§ Problem description
Please print the full listing exactly.
— START —
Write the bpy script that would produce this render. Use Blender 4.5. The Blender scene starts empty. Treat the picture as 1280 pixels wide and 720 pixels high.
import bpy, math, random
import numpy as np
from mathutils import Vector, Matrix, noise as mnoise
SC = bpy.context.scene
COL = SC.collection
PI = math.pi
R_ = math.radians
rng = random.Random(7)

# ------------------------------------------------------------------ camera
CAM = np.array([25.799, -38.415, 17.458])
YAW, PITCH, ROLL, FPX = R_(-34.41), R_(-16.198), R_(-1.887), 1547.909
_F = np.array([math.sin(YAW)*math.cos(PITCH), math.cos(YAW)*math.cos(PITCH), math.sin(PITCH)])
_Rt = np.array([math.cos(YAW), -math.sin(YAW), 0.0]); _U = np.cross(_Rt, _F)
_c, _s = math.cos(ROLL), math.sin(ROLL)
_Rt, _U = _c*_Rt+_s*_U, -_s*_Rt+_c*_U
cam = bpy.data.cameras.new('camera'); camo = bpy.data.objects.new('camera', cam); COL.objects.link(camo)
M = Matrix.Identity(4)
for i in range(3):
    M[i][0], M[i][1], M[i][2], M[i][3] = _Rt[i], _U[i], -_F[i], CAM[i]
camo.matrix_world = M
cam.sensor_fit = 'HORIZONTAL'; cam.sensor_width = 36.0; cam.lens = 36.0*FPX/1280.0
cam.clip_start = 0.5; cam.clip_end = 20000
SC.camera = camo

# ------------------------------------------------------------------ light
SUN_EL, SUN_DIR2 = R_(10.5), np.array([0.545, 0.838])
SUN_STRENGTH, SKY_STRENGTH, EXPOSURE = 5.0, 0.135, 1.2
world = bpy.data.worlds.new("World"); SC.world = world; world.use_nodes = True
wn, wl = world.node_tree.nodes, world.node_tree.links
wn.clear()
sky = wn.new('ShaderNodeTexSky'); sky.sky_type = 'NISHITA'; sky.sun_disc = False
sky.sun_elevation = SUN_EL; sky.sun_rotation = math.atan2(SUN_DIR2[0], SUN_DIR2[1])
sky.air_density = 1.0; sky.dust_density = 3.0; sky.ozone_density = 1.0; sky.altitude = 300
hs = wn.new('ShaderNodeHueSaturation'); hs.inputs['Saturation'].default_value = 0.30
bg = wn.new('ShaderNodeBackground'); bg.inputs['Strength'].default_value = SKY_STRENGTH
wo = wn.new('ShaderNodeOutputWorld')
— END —
§ Problem solution
Write the bpy script that would produce this render. Use Blender 4.5. The Blender scene starts empty. Treat the picture as 1280 pixels wide and 720 pixels high.
import bpy, math, random
import numpy as np
from mathutils import Vector, Matrix, noise as mnoise
SC = bpy.context.scene
COL = SC.collection
PI = math.pi
R_ = math.radians
rng = random.Random(7)

# ------------------------------------------------------------------ camera
CAM = np.array([25.799, -38.415, 17.458])
YAW, PITCH, ROLL, FPX = R_(-34.41), R_(-16.198), R_(-1.887), 1547.909
_F = np.array([math.sin(YAW)*math.cos(PITCH), math.cos(YAW)*math.cos(PITCH), math.sin(PITCH)])
_Rt = np.array([math.cos(YAW), -math.sin(YAW), 0.0]); _U = np.cross(_Rt, _F)
_c, _s = math.cos(ROLL), math.sin(ROLL)
_Rt, _U = _c*_Rt+_s*_U, -_s*_Rt+_c*_U
cam = bpy.data.cameras.new('camera'); camo = bpy.data.objects.new('camera', cam); COL.objects.link(camo)
M = Matrix.Identity(4)
for i in range(3):
    M[i][0], M[i][1], M[i][2], M[i][3] = _Rt[i], _U[i], -_F[i], CAM[i]
camo.matrix_world = M
cam.sensor_fit = 'HORIZONTAL'; cam.sensor_width = 36.0; cam.lens = 36.0*FPX/1280.0
cam.clip_start = 0.5; cam.clip_end = 20000
SC.camera = camo

# ------------------------------------------------------------------ light
SUN_EL, SUN_DIR2 = R_(10.5), np.array([0.545, 0.838])
SUN_STRENGTH, SKY_STRENGTH, EXPOSURE = 5.0, 0.135, 1.2
world = bpy.data.worlds.new("World"); SC.world = world; world.use_nodes = True
wn, wl = world.node_tree.nodes, world.node_tree.links
wn.clear()
sky = wn.new('ShaderNodeTexSky'); sky.sky_type = 'NISHITA'; sky.sun_disc = False
sky.sun_elevation = SUN_EL; sky.sun_rotation = math.atan2(SUN_DIR2[0], SUN_DIR2[1])
sky.air_density = 1.0; sky.dust_density = 3.0; sky.ozone_density = 1.0; sky.altitude = 300
hs = wn.new('ShaderNodeHueSaturation'); hs.inputs['Saturation'].default_value = 0.30
bg = wn.new('ShaderNodeBackground'); bg.inputs['Strength'].default_value = SKY_STRENGTH
wo = wn.new('ShaderNodeOutputWorld')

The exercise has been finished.